According to the conclusions received by the government's strategic committee, a law should stipulate that personal names could be spelled in documents in non-Lithuanian characters of the Latin alphabet upon the person's request.
In its opinion on Lithuania's Constitutional doctrine on the Lithuanian language as the official language, the task force said that "personal names do not mean concepts and have no lexical meaning, personal names of one language should not be considered essence of the other language using it, therefore, should not be changed and have its true denotative meaning distorted."
The need to allow non-Lithuanian spelling of first and last names is based on the position of national minorities and the fact that "accelerating emigration and Euro-integration processes" have resulted in growing numbers of Lithuanians acquiring names in non-Lithuanian letters.
Lithuania's Constitutional Court ruled in 1999 that "a person's first and last names should be spelled in the passport in the official language," as "it would otherwise deny the Constitutional status of the official language."
The court restated its provisions in 2009 by noting that "entry of a person's first and last names in the page of other entries in non-Lithuanian characters should not be equaled to the entry about the person's identity in the official language."
The head of the task force, Culture Vice-Minister Edvard Truševič told BNS on Tuesday he thought that adoption of a Law on First and Last Names could be immediately taken to the Constitutional Court.
"I personally would not rule out adopting the law at the Seimas and immediately taking it to the Constitutional Court in line with a Seimas resolution," said Truševič, a vice-minister delegated by the Electoral Action of Poles in Lithuania.
In his opinion, the Constitutional Court could be asked for an explanation why foreign citizens can be issued documents with non-Lithuanian characters, while once a person becomes a citizen, his or her name must be transcribed in Lithuanian characters.
He argued that the Constitutional Court doctrine could be changed in the wake of the parliament's decision to revoke the 1991 parliamentary resolution on spelling of first and last names.
The task force also proposed that the new Law on National Minorities should envisage a possibility of non-Lithuanian signs in locations with "traditionally large" populations of national minorities.
In Truševič's words, the task force initially proposed setting specific thresholds – allowing bilingual signs in locations where national minorities make at least 25 percent or 10 percent of local populations, however, an agreement was not reached.
"We finally agreed that the government's strategic committee should decide on the matter," he told BNS.
According to Truševič's letter to the strategic committee, the task force also discussed proposals to recommend revisions of the Law on Education on the unified Lithuanian-language examination and some subjects taught in Lithuanian.
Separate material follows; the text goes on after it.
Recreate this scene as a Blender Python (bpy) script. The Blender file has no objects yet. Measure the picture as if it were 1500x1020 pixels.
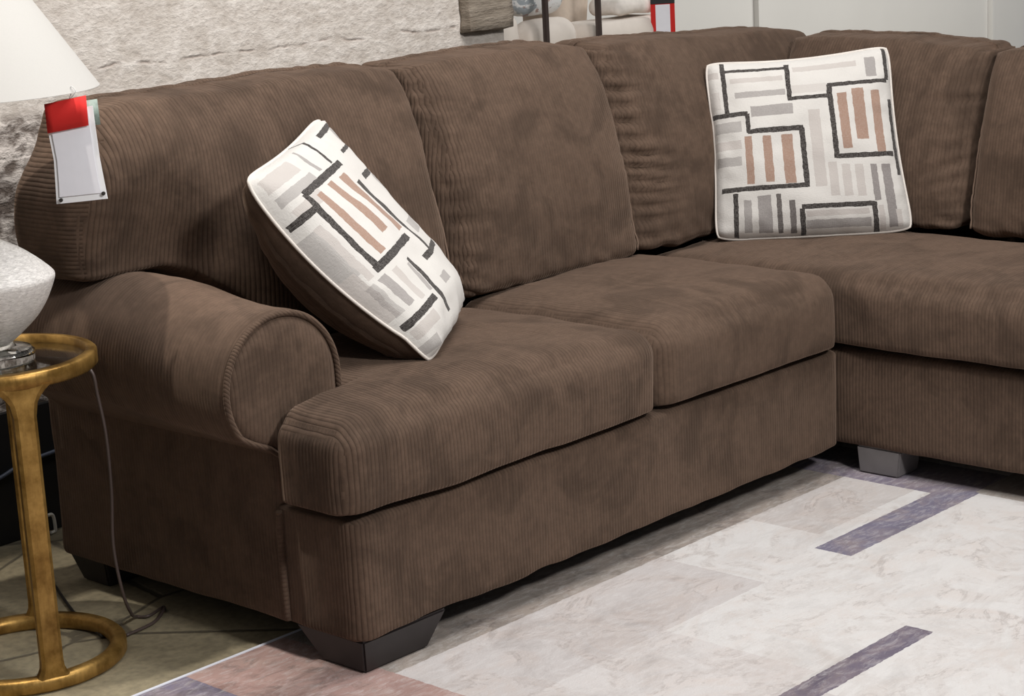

The conclusions suggest that "the transitional period and privileges allowed for the examination of the official language envisaged in the instructions of the Examination Center should be supported by legal acts of higher power."
In the vice-minister's words, this is intended to secure more legal stability and prevent frequent changes to certain provisions.
The task force included specialists from the ministries of Culture, Foreign Affairs, Justice, and Education and Science.